Somehowβ€” the film intimates that it was a kind of magic, or at least sleight of hand β€” the person was turning into a 'legend'. But the film does little more than hint at the terrible simplicity of a young man who pushes his way to 'stardom' and then contrives to destroy himself. There are a few oblique glimpses of the darkness he carried within himself β€” as a young boy, he was lonely. His twin brother had died at childbirth. He spent his first years listening to black 'rhythm-and-blues' played in the shanty areas of Mississippi. As a teenager, he felt himself out of place, the butt of scornful jokes among his classmates. And then he began singing, consciously copying the voice and the rhythms which he had picked up from the servile and the dispossessed. The rest is, I suppose, history β€” or at least hagiography. This is Elvis is an 'official' film and is hardly likely to pierce the veils of illusion behind which Presley lived and died. The 'technical adviser' to the film is Colonel Tom Parker himself: the bodyguards are now busily guarding themselves.

But although the film resembles a child's drawing of a life, it is enlivened by the use of documentary material which, if it does nothing else, at least recreates that era When 'rock-and-roll' was seen as the harbinger of things to come; the priests and the officials considered it dangerous, the 'dynamite' which might blow up in their faces. As is so often the case with the guardians of public morality, they were right, but they were also ineffectual. Here we see the Young Presley being quizzed on television programmes, his hand up to his face, perhaps already warding off the horrors he knew were to come β€” 'Has this sudden fame affected your sleep and your appetite?'; film of him on army duty in Frankfurt; shots of him on variety shows, with the camera remaining always above his waist; and clips of those brightly coloured `technicolour' films of the last decade, which looks like hand-coloured postcards come suddenly to life.

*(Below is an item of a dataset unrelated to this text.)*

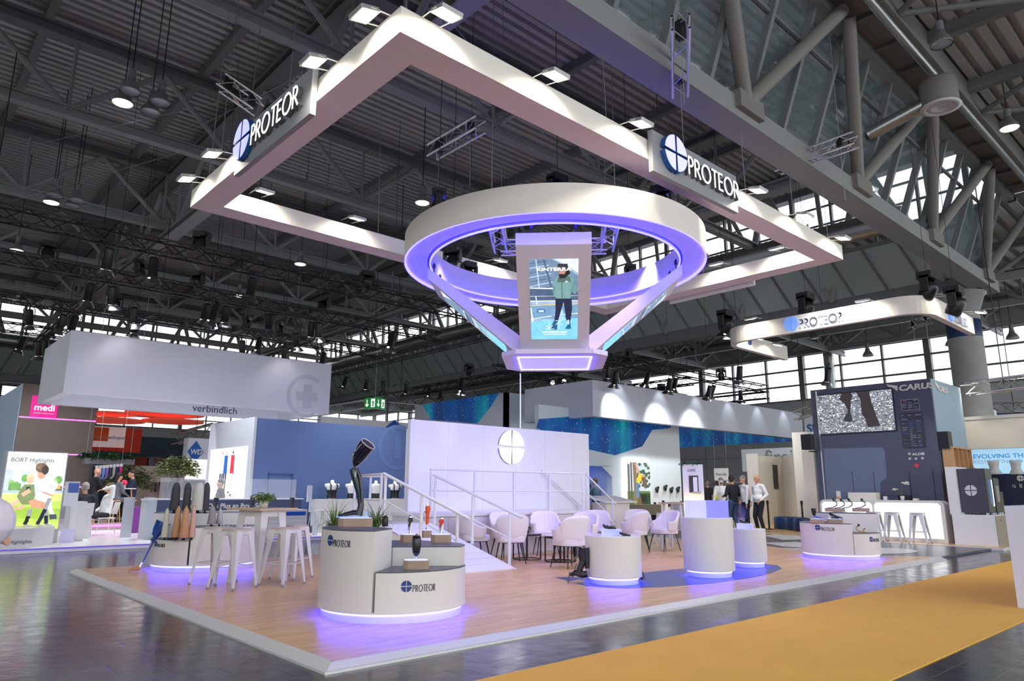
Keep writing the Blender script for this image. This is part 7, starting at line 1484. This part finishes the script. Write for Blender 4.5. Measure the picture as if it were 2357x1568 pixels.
# ================================================================ black lighting rigs
def par(p, label, group, on, rod=0):
    t = thing('barndoor_spotlight', label, 'spotlight', p, group); tilt = MX.Translation(p) @ MX.Rotation(R.uniform(-.25, .25), 4, 'Y') @ MX.Rotation(R.uniform(.05, .35), 4, 'X') @ MX.Scale(1.25, 4)
    MB(tilt).lathe([(0, .2), (.07, .2), (.085, .16), (.085, -.16), (.095, -.17), (.095, -.2), (.0, -.19)], n=14).build('housing', BLACKP, t)
    MB(tilt).lathe([(0, -.205), (.08, -.205), (.085, -.195)], n=14).build('lens', LAMPON if on else LAMPOFF, t)
    m = MB(tilt)
    for a in range(4): m.T = tilt @ MX.Rotation(a * pi / 2, 4, 'Z'); m.add([(.095, -.06, -.2), (.095, .06, -.2), (.16, .11, -.31), (.16, -.11, -.31)], [(0, 1, 2, 3)])
    m.build('barn_doors', mat('barn door metal', (.05, .05, .055), .4), t)
    MB(tilt).path([(-.11, 0, 0), (-.12, 0, .2), (0, 0, .34), (.12, 0, .2), (.11, 0, 0)], .012, 5).build('yoke', BLACKP, t)
    if rod: MB().tube(p + up * .4, (p.x, p.y, rod), .006, 6).build('drop_rod', BLACK, t)
    return t
rows = [(12.4, 'front'), (15.85, 'second'), (20.3, 'third'), (25.2, 'rear')]
for y, nm in rows: truss('lighting_truss', nm + ' long black lighting truss over the left neighbouring stand', (-9, y, 7), (12.6, y, 7), BLACKP, None, sd=.32, r=.026, step=.42, dr=.012)
for x, nm in ((-1.6, 'left'), (12.7, 'right')): truss('lighting_truss', nm + ' black cross truss joining the long black trusses', (x, 12.2, 6.66), (x, 25.4, 6.66), BLACKP, None, sd=.3, r=.024, step=.45, dr=.011)
i = 0
for z, px in ((6.45, [(248, 600), (352, 622), (578, 668)]), (6.45, [(205, 678), (474, 722), (618, 738), (722, 690)]), (6.45, [(70, 716), (145, 722), (172, 728), (560, 775), (658, 775), (745, 800)]), (6.45, [(55, 758), (108, 770), (845, 832), (800, 790), (885, 802), (938, 812), (990, 830), (1018, 790)])):
    for q in px:
        rw = [12.4, 15.85, 20.3, 25.2][[3, 4, 6, 8].index(len(px))]; p = onY(q[0], q[1], rw - .05); p.z = 6.45
        par(p, 'black barn door spotlight under the black trusses above the left stand', 'barn door spotlights of the left stand', i % 3 != 2); i += 1
for q, y in (((462, 570), 12.4), ((100, 655), 15.85), ((312, 695), 15.85), ((455, 645), 15.85), ((845, 655), 12.4), ((568, 735), 20.3), ((745, 715), 15.85), ((260, 742), 20.3), ((640, 795), 20.3)):
    p = onY(q[0], q[1], y); mover(V((p.x, y, 7.62)), 'black moving head light standing on the black trusses above the left stand', 1.15, 'moving heads of the left stand', i); i += 1
for x in (-6, -1.6, 4, 8.5, 12.5):
    for y in (12.4, 20.3): tag(MB().tube((x, y, 7.1), (x, y, 10.7), .012, 5).build('steel_cable', BLACK), 'black cable lifting the black lighting trusses', 'cable', 'cables of the black trusses')
# lights actually working on the left stand
for x, y in ((1.5, 15.5), (4.5, 15.5), (7.5, 15.5), (3, 19), (7, 19)): 
    p = par(V((x, y, 6.4)), 'lit black spotlight shining down on the white stand floor', 'working spotlights over the left stand', 1, 13.4); lamp('SPOT', 'beam', (x, y, 6.1), (x, y, 0), 650, (.96, .98, 1), .12, 105, .7, p)
for x in (2.5, 7.6): p = par(V((x, 17.3, 6.35)), 'lit spotlight grazing the front of the big hanging box', 'spotlights grazing the hanging box', 1, 13.4); lamp('SPOT', 'beam', (x, 17.2, 6.1), (x, 18, 4.6), 30, (1, .97, 1), .08, 95, .8, p)
for x, y, tx_, ty_ in ((17.2, 11.2, 19.5, 13), (20, 10.8, 21.5, 13), (22.8, 10.8, 23, 13), (19.5, 7.5, 23.2, 8.6), (22, 5.5, 25, 8), (14.2, 16.5, 19, 21), (20.2, 15.6, 20.3, 19.2)):  # lamps added to brighten the pale walls on the right
    p = par(V((x, y, 5.4)), 'added black spotlight brightening the white walls right of the stage', 'added spotlights brightening the right stands', 1, 13.4); lamp('SPOT', 'beam', (x, y, 5.1), (tx_, ty_, 1.6), 420, (.94, .98, 1), .15, 85, .9, p)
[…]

And so where did it all go wrong: how was it that this bright young man turned into the gross figurine whom we see at his last concert, sweating, unable to remember his lines, talking gibberish as if to himself? It may lie in something very simple: having no great respect for his own talent, he did not know how to use or to contain it. He became a vessel into which other people filled their needs. He went into the army When told to do so, just as he kept on making films which he knew were worthless.

He knew his role and he fitted it exactly: 'Oh let me be your teddy bear. Put a chain around my neck, and lead me anywhere'. At the end of his life, he swathed himself in glittering belts and gilt chains; his only recreation then was karate, an aggressive version of the movements he had made famous, but now he was kicking and Punching the air as if to escape from some vast plastic bubble. He managed to live up to the fate which was expected of him, and he died as legends die. The white limousines took his body down Elvis Presley Boulevard; the mourners staggered under the weight of his coffin. After all, they were Carrying a dream β€” 'All the dreams I ever had have come true. A hundred times.' The tragedy is, however, that the dreams were never really his own.